Türkiye’nin Fırat’ın doğusuna yönelik başlatacağı operasyona ilişkin bütün siyasi partilerin ve kamuoyunun destek vermesi gerektiğine dikkat çeken Abdurrahman Dilipak, sözlerini şöyle sürdürdü:
“Doğrusu bu konuda endişelerim yok değil. CHP, insanları şaşırtmayan ve duyduğunda ise ‘normaldir’ diye düşündüğü bir çok eyleme imza atıyor. CHP Genel Başkanı Kemal Kılıçdaroğlu, seçim döneminde PYD’yi Türkiye’ye yönelik bir ‘tehdit’ olarak görmediği yaklaşımını ortaya koymuştu.CHP tarafından organize edilen ‘Suriye’de Barışa Açılan Kapı - Uluslararası Suriye Konferansı’na’, terör örgütü PKK/YPG’ye yakınlığıyla tanınan Amy Austin Holmes isimli sözde aktivisti programda konuşturdu. Fırat’ın doğusuna yönelik planlanan operasyonla ilgili CHP, net olarak tavrını ortaya koymalı. Muhalefetin bu konuda aktif olarak bir şeyler yapmaya çalıştığını görüyoruz fakat sanki Türkiye aleyhine yanlış adımlar atıyorlar gibi bir fotoğraf çıkıyor ortaya. ABD ve Avrupa Birliği ülkeleri muhalefet üzerinden Türkiye’deki siyaseti dizayn etmeye çalışıyor.”

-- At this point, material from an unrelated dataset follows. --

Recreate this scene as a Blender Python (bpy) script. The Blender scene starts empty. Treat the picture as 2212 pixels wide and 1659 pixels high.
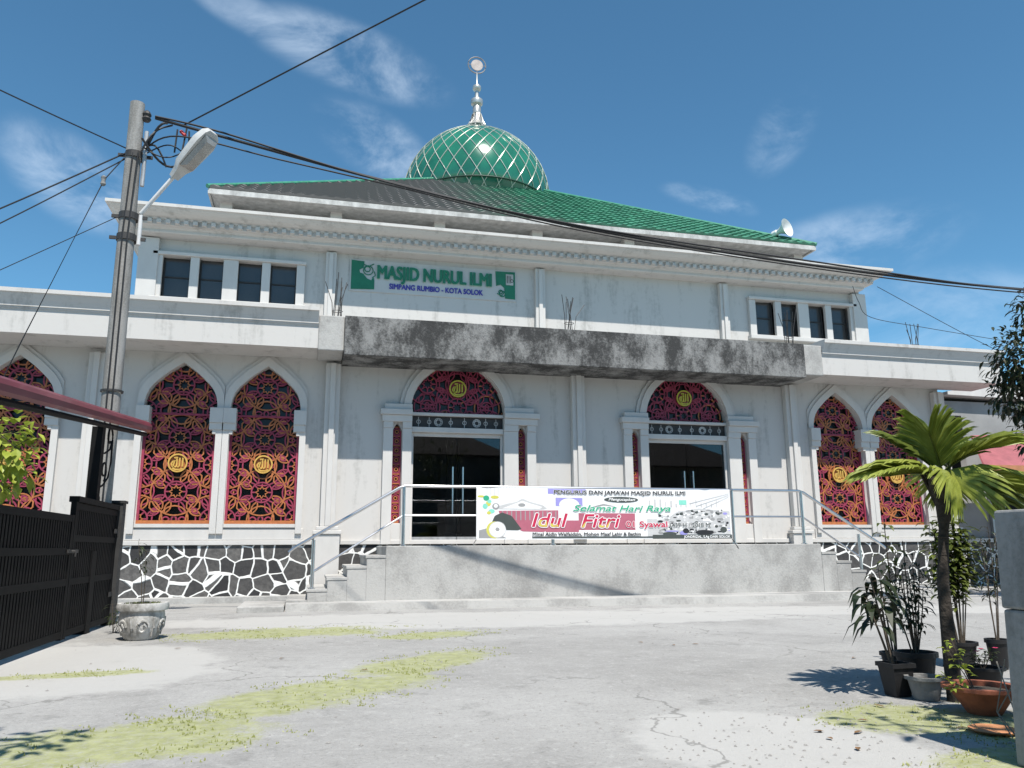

“Terör eylemleri ve ekonomiye saldırılar başlayabilir”
Türkiye düşmanları tarafından muhalefet partilerinin yönlendiriliyor olmasına tepki gösteren Abdurrahman Dilipak, “Türkiye’nin Fırat’ın doğusuna girmesiyle birlikte uluslararası derin çetenin yönlendirip provoke ettiği terör eylemleriyle karşı karşıya kalabiliriz. Yine aynı çete tarafından Türkiye ekonomisi manipüle etme girişimleri de olacaktır.” dedi.
“Bu işin üstesinden gelmemiz gerek”
İsrail’in rolü ve ABD askerleri dışında ABD vatandaşı ve “Green Card” ve “Blackwater' kimliği taşıyan PYD’lilerin bölgede varlığına dikkat çeken Abdurrahman Dilipak, sözlerini şöyle tamamladı:
“Bu süreçte Mısır ve Suudi Arabistan gibi, Dahlan Projesi içinde yer alan ülke ve unsurların ne yapacakları, İngiltere’nin tavrı, Amerikan muhibleri, Kushner lobisi ve Mc Kinsey gibi ABD danışmanlık şirketlerinin içerideki beyaz ajanlarının süreçteki rollerini yakından izlemek gerek. Erdoğan’ın ABD’de BM de verdiği mesajlardan sonra bunun sahaya yansıması ve fiili sonuçları da herkesin merakla beklediği bir konu. Bölge için yeni bir süreç başlıyor. Türkiye bu süreçten etkilenen ve süreci etkileyen bir ülke. Şimdi ‘Şam’a pirince giderken evdeki bulgurdan olmadan’ bu işin üstesinden gelmemiz gerek. Bu süreç Türkiye’nin NATO ve AB ilişkilerinde yeni bir kırılma noktasına sebeb olabilir. Ne olacağını yaşayıp göreceğiz. Türkiye için de, ABD için de geri dönüş zor. Zaten bu karargah da esasen her iki taraf için de zaman kazanmak için uydurulan bir bahaneden başka bir şey değil di!”